*Challenge:* Exactly retype the lines of the material from its first line to the line with "board('baseboard_right', TV0, TV0", including both.

::::::::::

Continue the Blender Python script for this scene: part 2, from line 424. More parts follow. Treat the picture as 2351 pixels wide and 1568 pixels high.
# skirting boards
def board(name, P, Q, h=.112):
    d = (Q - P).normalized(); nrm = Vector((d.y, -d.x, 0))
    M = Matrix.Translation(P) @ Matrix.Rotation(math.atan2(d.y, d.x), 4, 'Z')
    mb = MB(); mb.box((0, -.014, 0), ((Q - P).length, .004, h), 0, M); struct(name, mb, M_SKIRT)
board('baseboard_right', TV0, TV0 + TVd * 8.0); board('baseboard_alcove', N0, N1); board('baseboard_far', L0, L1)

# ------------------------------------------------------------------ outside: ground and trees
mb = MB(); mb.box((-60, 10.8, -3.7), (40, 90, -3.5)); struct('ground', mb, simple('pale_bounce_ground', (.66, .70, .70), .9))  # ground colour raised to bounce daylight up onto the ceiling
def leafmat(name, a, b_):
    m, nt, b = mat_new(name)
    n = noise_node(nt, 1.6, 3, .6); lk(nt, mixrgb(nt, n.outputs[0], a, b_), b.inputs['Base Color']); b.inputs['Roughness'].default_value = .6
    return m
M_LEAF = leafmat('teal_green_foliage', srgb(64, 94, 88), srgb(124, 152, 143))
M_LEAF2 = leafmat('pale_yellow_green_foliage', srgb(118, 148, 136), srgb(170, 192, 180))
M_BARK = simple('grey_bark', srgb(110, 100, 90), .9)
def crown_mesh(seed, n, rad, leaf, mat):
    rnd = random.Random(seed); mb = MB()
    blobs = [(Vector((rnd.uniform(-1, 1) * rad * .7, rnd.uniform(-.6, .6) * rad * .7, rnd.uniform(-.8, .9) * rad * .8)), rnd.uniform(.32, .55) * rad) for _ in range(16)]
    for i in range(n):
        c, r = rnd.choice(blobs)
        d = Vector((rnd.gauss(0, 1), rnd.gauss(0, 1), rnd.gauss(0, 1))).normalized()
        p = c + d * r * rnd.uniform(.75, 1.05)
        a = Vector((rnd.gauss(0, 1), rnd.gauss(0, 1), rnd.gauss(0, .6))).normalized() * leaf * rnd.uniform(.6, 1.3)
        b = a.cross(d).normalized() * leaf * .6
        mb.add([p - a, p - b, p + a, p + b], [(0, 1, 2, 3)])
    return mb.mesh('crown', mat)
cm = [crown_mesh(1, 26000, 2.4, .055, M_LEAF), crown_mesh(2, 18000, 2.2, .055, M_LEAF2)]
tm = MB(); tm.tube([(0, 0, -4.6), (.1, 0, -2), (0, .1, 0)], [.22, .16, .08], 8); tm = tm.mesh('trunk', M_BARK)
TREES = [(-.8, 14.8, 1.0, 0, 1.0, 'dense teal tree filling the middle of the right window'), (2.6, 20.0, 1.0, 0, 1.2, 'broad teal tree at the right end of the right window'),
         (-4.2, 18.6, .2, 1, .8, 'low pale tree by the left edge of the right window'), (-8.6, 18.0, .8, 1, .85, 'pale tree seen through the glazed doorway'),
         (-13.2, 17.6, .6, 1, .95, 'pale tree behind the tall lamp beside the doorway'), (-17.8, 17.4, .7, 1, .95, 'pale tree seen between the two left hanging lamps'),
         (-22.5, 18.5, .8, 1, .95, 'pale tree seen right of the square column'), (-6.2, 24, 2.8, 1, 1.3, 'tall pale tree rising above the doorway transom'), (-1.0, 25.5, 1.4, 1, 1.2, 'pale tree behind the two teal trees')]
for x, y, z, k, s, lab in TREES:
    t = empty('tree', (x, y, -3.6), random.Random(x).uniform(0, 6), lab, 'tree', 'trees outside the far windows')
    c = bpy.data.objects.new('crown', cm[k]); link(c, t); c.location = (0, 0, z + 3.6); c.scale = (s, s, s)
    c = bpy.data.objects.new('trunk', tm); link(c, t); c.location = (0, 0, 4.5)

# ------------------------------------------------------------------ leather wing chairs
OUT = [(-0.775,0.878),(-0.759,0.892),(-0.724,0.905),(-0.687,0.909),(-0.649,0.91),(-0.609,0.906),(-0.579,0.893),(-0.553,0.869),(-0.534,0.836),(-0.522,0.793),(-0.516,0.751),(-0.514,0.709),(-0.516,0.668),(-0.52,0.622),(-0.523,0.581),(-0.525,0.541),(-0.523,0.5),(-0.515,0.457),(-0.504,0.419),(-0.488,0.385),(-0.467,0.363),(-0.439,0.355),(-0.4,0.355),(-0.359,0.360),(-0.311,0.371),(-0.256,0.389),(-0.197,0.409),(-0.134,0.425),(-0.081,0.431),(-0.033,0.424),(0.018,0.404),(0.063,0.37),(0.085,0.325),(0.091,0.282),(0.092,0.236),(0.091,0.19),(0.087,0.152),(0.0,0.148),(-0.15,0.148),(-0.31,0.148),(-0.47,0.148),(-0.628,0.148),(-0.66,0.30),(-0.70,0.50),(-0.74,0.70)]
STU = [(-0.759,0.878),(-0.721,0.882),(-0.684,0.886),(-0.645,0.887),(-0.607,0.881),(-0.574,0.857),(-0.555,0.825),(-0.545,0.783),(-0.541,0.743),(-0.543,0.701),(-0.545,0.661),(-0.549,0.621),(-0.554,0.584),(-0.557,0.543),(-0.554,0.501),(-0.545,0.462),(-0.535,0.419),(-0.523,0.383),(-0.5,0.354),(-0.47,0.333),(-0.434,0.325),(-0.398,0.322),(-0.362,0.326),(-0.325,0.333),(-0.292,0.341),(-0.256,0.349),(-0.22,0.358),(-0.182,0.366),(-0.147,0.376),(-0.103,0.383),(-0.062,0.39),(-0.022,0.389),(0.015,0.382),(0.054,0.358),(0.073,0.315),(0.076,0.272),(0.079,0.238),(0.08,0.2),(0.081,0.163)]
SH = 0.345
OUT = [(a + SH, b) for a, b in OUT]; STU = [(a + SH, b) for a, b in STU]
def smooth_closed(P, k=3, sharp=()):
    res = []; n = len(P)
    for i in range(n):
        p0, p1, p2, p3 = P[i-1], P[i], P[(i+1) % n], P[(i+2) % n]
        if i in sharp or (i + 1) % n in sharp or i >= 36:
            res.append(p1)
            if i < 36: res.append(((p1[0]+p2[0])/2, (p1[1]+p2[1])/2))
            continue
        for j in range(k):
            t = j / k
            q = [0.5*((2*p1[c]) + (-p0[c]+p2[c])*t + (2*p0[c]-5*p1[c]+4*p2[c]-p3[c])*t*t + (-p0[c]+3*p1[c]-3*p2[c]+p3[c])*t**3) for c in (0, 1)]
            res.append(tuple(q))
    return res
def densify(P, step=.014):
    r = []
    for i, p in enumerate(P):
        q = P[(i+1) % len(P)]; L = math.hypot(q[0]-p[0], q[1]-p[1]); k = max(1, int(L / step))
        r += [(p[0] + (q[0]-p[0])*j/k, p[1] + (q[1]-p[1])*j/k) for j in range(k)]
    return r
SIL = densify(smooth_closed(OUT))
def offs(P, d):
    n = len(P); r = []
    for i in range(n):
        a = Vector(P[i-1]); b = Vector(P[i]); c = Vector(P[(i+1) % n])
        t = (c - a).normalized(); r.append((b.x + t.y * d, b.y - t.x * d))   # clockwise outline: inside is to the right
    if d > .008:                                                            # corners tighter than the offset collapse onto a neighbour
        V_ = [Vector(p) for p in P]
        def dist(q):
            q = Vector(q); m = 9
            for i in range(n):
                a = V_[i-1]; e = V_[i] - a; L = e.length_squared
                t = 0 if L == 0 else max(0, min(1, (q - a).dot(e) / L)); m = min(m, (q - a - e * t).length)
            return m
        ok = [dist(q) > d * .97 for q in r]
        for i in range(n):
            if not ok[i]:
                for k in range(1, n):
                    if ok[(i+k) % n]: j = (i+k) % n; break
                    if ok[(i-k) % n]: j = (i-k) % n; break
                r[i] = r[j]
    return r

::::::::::

*Response to the task:*
Continue the Blender Python script for this scene: part 2, from line 424. More parts follow. Treat the picture as 2351 pixels wide and 1568 pixels high.
# skirting boards
def board(name, P, Q, h=.112):
    d = (Q - P).normalized(); nrm = Vector((d.y, -d.x, 0))
    M = Matrix.Translation(P) @ Matrix.Rotation(math.atan2(d.y, d.x), 4, 'Z')
    mb = MB(); mb.box((0, -.014, 0), ((Q - P).length, .004, h), 0, M); struct(name, mb, M_SKIRT)
board('baseboard_right', TV0, TV0 + TVd * 8.0); board('baseboard_alcove', N0, N1); board('baseboard_far', L0, L1)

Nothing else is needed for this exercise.